In China, an Unprecedented Demographic Problem Takes Shape
Summary
Chinese
society is on the verge of a structural transformation even more
profound than the long and painful project of economic rebalancing,
which the Communist Party is anxiously beginning to undertake. China's
population is aging more rapidly than it is getting rich, giving rise to
a great demographic imbalance with important implications for the
Party's efforts to transform the Chinese economy and preserve its own
power in the coming decade.
Analysis
Two
reports in Chinese media highlight different aspects of China's
unfolding demographic crunch. The Ministry of Education reported Aug. 21
that more than 13,600 primary schools closed nationwide in 2012. The
ministry looked to China's dramatically shifting demographic profile to
explain the widespread closures, noting that between 2011 and 2012 alone
the number of elementary-aged students fell from nearly 200 million to
145 million. It also confirmed that between 2002 and 2012, the number of
students enrolled in primary schools dropped by nearly 20 percent. The
ministry's report comes one day after an article in People's Daily, the
government mouthpiece newspaper, warned of China's impending social
security crisis as the number of elderly is expected to rise from 194
million in 2012 to 300 million by 2025.
The
Communist Party is already considering measures to counter, or at least
limit the short-term impact of, demographic changes in Chinese society.
On one hand, the Party continues to flirt with relaxing the one-child
policy in an effort to boost fertility rates, most recently with a
potential pilot program in Shanghai that would allow only-child couples
to have another child. On the other hand, the government has proposed
raising the national retirement age from 55 to 60 for women and from 60
to 65 for men. If implemented, this would bring China's retirement
policy more in line with international norms and delay some of the
financial and other social pressures created by the ballooning number of
retirees dependent on government pensions and the care of their
children.
But
even sweeping adjustments to the one-child policy or the national
retirement age would create only temporary and partial buffers to the
problem of demographic change. It is no longer clear that the one-child
policy has any appreciable impact on population growth in China.
China's low fertility rate (1.4 children per mother, compared with an
average of 1.7 in developed countries and 2.0 in the United States) is
at least as much a reflection of urban couples' struggles to cope with
the rapidly rising cost of living and education in many Chinese cities
as it is of draconian enforcement of the policy.
Likewise,
lifting the retirement age by five years will only partly delay the
inevitable, and in the meantime it will meet stiff opposition from an
important constituency of professionals, including many civil servants.
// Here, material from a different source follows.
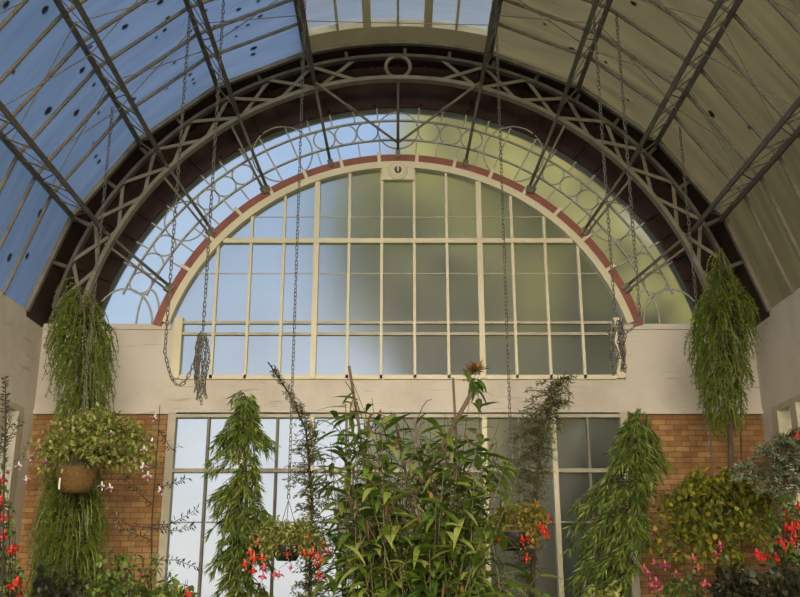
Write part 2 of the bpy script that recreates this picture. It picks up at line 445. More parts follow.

In adjusting the retirement age, the government also risks aggravating
an employment crisis among the rapidly growing population of unemployed
college graduates in cities, many of whom are looking to filter into the
employment ladder as elderly workers exit the workforce. In this
context, the Communist Party must weigh policy adjustments carefully --
any change it makes in one area is likely to create new tensions
elsewhere in the workforce.
The
crux of China's demographic challenge lies in the fact that unlike
Japan, South Korea, the United States and Western European countries,
China will grow old before the majority of its population is anywhere
near middle-income status, let alone rich. This is historically
unprecedented, and its implications are made all the more unpredictable
by its coinciding with the Chinese economy's forced shift away from an
economic model grounded in the exploitation of inexhaustibly cheap labor
toward one in which young Chinese will be expected to sustain the
country's economic life as workers and as consumers. A temporary
reprieve from the demographic crisis will be difficult but possible with
reform, but a long-term solution is far out of reach.